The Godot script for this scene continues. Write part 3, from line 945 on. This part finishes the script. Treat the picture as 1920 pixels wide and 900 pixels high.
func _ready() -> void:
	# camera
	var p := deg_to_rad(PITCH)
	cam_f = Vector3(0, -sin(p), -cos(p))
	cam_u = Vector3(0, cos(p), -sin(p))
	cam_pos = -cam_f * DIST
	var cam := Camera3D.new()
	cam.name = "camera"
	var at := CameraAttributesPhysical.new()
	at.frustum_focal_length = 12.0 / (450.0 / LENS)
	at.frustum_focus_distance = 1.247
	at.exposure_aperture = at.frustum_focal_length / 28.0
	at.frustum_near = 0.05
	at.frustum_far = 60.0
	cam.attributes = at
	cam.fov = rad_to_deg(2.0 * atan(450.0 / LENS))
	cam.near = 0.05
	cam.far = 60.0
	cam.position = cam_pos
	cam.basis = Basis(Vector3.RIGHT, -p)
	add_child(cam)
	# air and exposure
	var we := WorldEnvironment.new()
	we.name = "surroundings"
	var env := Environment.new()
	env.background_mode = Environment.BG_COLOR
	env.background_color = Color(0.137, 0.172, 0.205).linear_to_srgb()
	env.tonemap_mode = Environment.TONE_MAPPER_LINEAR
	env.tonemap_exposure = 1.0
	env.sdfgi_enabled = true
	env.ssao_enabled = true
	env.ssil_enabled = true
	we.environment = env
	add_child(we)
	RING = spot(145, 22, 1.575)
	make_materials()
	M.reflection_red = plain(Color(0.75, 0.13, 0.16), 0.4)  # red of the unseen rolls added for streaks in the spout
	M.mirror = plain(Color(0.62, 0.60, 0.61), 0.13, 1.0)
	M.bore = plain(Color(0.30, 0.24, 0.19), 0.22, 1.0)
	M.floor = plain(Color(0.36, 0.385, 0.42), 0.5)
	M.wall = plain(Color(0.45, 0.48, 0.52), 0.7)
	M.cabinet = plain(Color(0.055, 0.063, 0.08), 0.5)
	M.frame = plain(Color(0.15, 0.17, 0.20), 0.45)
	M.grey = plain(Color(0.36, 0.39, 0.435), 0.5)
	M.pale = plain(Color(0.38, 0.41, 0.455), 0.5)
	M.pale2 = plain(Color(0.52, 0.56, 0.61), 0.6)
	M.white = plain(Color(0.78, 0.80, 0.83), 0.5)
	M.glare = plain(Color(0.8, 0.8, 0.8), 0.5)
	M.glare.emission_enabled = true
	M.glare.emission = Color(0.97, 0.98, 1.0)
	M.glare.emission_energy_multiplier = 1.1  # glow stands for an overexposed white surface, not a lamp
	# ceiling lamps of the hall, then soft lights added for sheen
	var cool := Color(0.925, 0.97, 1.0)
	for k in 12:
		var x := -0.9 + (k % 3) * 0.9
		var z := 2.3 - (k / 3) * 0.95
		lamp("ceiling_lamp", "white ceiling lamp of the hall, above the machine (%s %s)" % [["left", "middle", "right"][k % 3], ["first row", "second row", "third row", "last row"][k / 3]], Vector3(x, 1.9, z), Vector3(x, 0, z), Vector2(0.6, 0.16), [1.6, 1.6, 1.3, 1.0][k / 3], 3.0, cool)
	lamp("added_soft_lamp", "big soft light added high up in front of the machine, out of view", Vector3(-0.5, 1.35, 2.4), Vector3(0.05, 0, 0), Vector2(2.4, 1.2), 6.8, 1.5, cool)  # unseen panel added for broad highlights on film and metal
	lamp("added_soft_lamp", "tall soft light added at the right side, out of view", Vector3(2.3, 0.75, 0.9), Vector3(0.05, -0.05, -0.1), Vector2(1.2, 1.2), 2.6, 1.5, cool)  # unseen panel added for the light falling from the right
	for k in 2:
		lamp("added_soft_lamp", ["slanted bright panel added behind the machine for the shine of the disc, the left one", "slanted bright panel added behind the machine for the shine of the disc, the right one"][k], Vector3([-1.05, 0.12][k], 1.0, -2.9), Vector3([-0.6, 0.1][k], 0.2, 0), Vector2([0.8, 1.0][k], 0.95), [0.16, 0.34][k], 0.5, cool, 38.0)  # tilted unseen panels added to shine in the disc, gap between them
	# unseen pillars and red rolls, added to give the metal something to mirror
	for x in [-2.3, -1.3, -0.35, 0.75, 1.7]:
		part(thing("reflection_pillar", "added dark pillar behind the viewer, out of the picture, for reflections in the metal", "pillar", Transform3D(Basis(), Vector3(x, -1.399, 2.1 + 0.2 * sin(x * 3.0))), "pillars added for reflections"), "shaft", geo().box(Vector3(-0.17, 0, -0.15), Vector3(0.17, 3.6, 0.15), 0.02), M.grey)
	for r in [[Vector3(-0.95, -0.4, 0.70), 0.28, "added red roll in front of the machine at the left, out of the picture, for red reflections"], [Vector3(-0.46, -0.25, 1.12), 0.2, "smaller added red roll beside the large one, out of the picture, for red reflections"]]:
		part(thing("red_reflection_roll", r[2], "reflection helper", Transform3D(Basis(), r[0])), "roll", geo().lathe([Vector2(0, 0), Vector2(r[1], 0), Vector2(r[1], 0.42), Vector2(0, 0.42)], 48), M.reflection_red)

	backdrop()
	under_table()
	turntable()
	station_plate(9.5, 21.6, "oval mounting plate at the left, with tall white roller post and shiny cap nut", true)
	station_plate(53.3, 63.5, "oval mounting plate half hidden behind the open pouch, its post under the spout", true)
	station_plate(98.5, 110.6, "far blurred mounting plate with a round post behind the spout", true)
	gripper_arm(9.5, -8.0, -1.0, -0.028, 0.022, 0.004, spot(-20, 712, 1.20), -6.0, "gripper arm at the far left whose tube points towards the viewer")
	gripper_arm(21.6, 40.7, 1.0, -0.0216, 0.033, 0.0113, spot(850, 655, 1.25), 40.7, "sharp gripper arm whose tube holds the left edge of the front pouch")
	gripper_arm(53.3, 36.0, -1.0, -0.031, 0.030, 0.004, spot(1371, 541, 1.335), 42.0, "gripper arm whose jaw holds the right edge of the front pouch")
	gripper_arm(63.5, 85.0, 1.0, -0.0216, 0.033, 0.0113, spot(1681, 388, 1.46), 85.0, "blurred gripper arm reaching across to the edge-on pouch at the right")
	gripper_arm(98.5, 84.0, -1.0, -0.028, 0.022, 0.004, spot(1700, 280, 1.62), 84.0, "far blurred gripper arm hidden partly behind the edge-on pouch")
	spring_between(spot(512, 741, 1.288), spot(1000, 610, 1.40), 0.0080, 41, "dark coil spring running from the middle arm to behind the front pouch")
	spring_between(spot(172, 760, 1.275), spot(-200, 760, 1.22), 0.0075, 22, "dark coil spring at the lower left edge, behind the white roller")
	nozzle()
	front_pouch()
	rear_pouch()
--
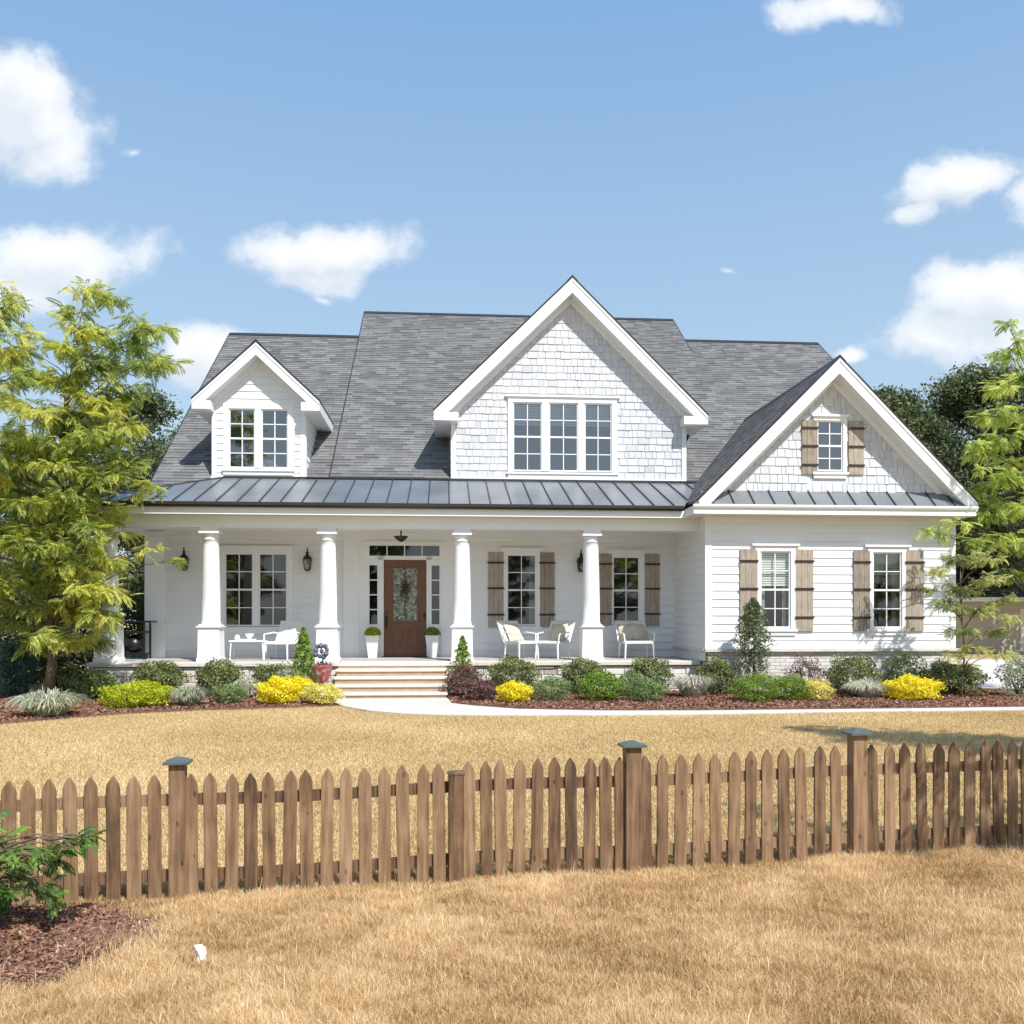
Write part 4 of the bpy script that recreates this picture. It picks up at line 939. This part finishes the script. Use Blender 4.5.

• Prompt: Reply with nothing but a number: how many lines of the entries above contain the string "this"?

• Solved problem: 2